En 2014 déjà, une alerte avait été matérialisée par un nouvel avenant, qui confirmait la fin prévisible du régime fiscal favorable, résultant de l’application combinée du régime luxembourgeois d’exonération des plus-values de cession de titres et des dispositions de la convention franco-luxembourgeoise attribuant au Luxembourg le droit de taxer les plus-values réalisées par des sociétés luxembourgeoises, lors de la cession de sociétés à prépondérance immobilière françaises. Par conséquent, les cessions de parts ou actions de sociétés à prépondérance immobilière française étaient désormais taxables en France, indépendamment du nombre d’entités interposées.

Quant aux principales dispositions entrées en vigueur en 2019, il convient de mentionner une nouvelle définition de la résidence fiscale et de l’établissement stable, combinée avec l’introduction d’une clause générale anti-abus.

En premier lieu, la convention, en redéfinissant la résidence fiscale, requiert désormais l’assujettissement à l’impôt dans l’État contractant et ne se fonde plus sur le centre effectif de direction. Ainsi, les structures luxembourgeoises non soumises à l’impôt sur les sociétés, comme les SPPICAV qui bénéficiaient préalablement de la convention, sortent du champ d’application de la nouvelle convention, en dehors des cas elles sont explicitement visées. Quant aux SIIC se trouvant dans le champ d’application de l’impôt et bénéficiant d’une exonération des revenus soumis à obligation de distribution, nous sommes d’avis qu’elles doivent bénéficier des dispositions conventionnelles.

Ensuite, la définition de « dividende » est étendue aux revenus réputés distribués, ce qui est susceptible d’avoir des conséquences concernant les flux de sortie.

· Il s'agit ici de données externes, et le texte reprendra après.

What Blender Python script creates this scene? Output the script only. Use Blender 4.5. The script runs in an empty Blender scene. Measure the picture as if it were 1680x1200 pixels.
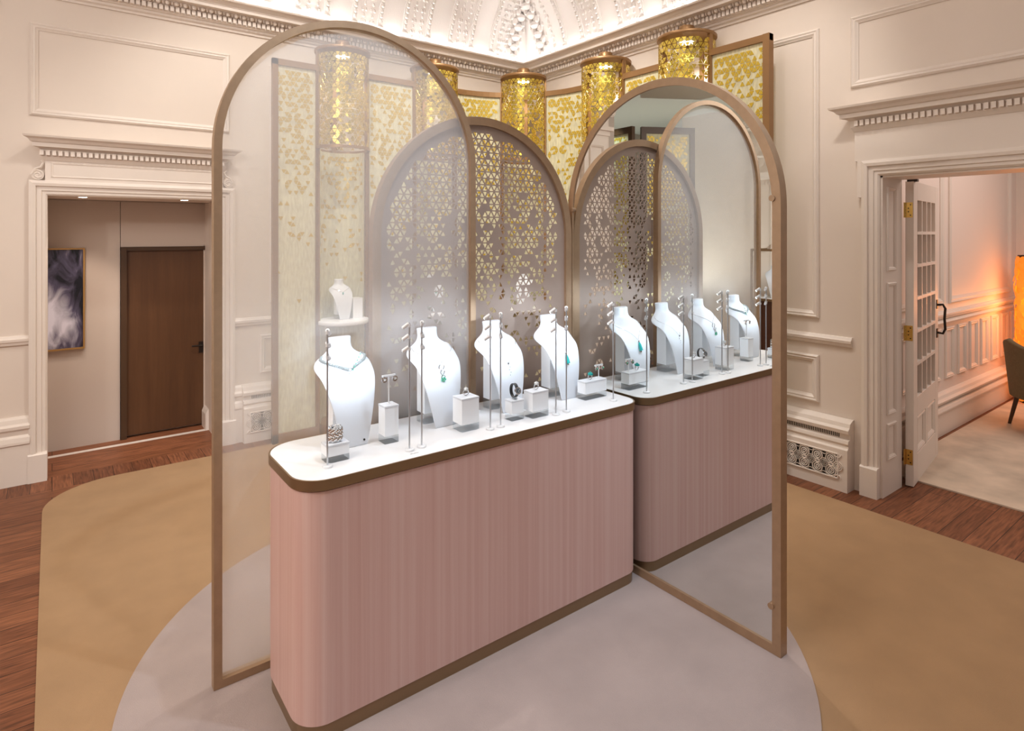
import bpy, bmesh, math, random
from mathutils import Vector, Matrix
random.seed(7)
S = bpy.context.scene
C = S.collection
PI = math.pi
R = math.radians

# ------------------------------------------------------------------ camera, world, exposure
cam = bpy.data.cameras.new('camera'); camo = bpy.data.objects.new('camera', cam); C.objects.link(camo)
cam.sensor_width = 36.0; cam.lens = 995.0/1680*36; cam.shift_y = (383.0-600.0)/1680; cam.clip_start = 0.02
camo.location = (0, 0, 1.75); camo.rotation_euler = (PI/2, 0, -math.atan2(.60427, .79678))
S.camera = camo
S.view_settings.view_transform = 'Standard'; S.view_settings.look = 'None'
S.view_settings.gamma = 1.0; S.view_settings.use_curve_mapping = False
S.view_settings.exposure = -0.14
W = bpy.data.worlds.new('world'); S.world = W; W.use_nodes = True
W.node_tree.nodes['Background'].inputs[0].default_value = (1.0, .905, .84, 1)
W.node_tree.nodes['Background'].inputs[1].default_value = 0.37

def lamp(name, kind, loc, target, power, color=(1, 1, 1), parent=None, **kw):
    d = bpy.data.lights.new(name, kind); d.energy = power; d.color = color
    for k, v in kw.items(): setattr(d, k, v)
    o = bpy.data.objects.new(name, d); C.objects.link(o); o.location = loc
    if target is not None:
        o.rotation_euler = (Vector(target)-Vector(loc)).to_track_quat('-Z', 'Y').to_euler()
    return o
COOL = (.70, .85, 1.0); WARM = (1.0, .84, .70); NEUT = (1.0, .93, .87)
# unseen area light added as soft fill for the main room, above the frame
lamp('ceiling_fill', 'AREA', (1.6, 2.4, 4.55), (1.6, 2.4, 0), 48, (1, .90, .83), shape='RECTANGLE', size=2.6, size_y=2.6)
# ceiling spots on the display, plus added fills for screen and sheet
lamp('ceiling_spot_front', 'SPOT', (1.95, .55, 4.4), (1.55, 2.2, .55), 190, COOL, spot_size=R(44), spot_blend=.5, shadow_soft_size=.05)
lamp('ceiling_spot_back', 'SPOT', (3.3, 3.2, 4.4), (2.0, 1.0, 0), 160, NEUT, spot_size=R(60), spot_blend=.4, shadow_soft_size=.05)
lamp('screen_fill_spot', 'SPOT', (2.6, 3.4, 4.5), (3.5, 4.5, 1.5), 260, (1, .96, .89), spot_size=R(95), spot_blend=.6, shadow_soft_size=.1)  # added fill, brightens the gold screen round the corner
lamp('screen_fill_spot', 'SPOT', (1.0, 3.6, 4.5), (1.8, 5.0, 1.1), 160, (1, .96, .89), spot_size=R(95), spot_blend=.6, shadow_soft_size=.1)  # added fill for the left part of the gold screen
lamp('ceiling_spot_veil', 'SPOT', (1.0, 1.1, 4.4), (1.05, 2.53, 2.5), 330, COOL, spot_size=R(36), spot_blend=1.0, shadow_soft_size=.05)
lamp('ceiling_spot_floor', 'SPOT', (1.35, .8, 4.4), (1.3, 1.15, 0), 120, COOL, spot_size=R(38), spot_blend=1.0, shadow_soft_size=.05)
lamp('mirror_bounce_spot', 'SPOT', (2.2, .5, 4.4), (2.45, 2.56, .6), 170, COOL, spot_size=R(30), spot_blend=.9, shadow_soft_size=.03)  # added, stands in for light the mirror throws onto the perforated sheet
lamp('screen_fill_spot', 'SPOT', (2.85, 1.7, 4.5), (4.15, 2.65, 2.3), 130, (1, .96, .89), spot_size=R(60), spot_blend=.8, shadow_soft_size=.1)  # extra fill added to lift the rightmost screen panel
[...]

La nouvelle convention introduit également une clause générale anti-abus, dans son article 28, qui exclut l’application de ses dispositions lorsque l’un des objets principaux du montage ou de l’opération en cause n’est autre que d’en bénéficier. Sa portée est essentielle, lorsque l’on peut raisonnablement conclure, compte tenu de l’ensemble des faits et circonstances, que l’octroi d’un avantage conventionnel était un des objets principaux d’un montage.

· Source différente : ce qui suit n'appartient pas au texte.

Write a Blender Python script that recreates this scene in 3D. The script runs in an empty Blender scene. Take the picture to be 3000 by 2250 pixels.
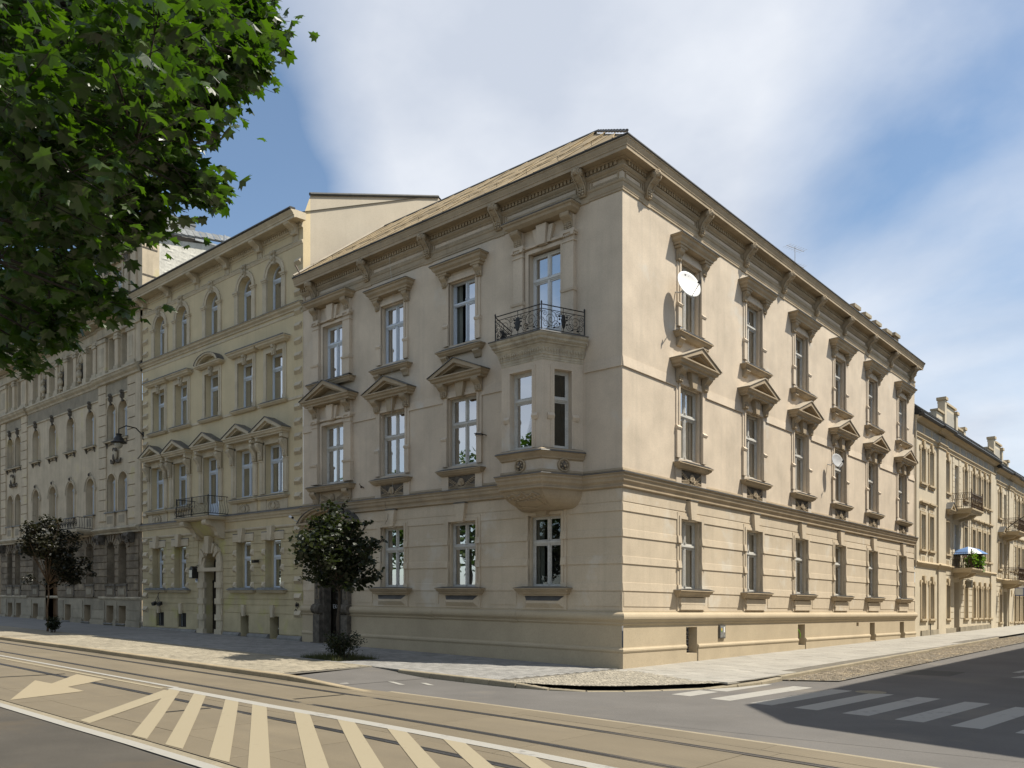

La nécessité de composer avec le « motif principalement fiscal » est essentielle.

L’alternative luxembourgeoise semble donc moins attrayante que par le passé et génère des nouvelles sources de frottement fiscal. Les temps changent, il convient d’écouter les vendeurs de structures avec prudence et circonspection. Ils ne seront plus là en cas de contentieux avec l’administration fiscale concernée.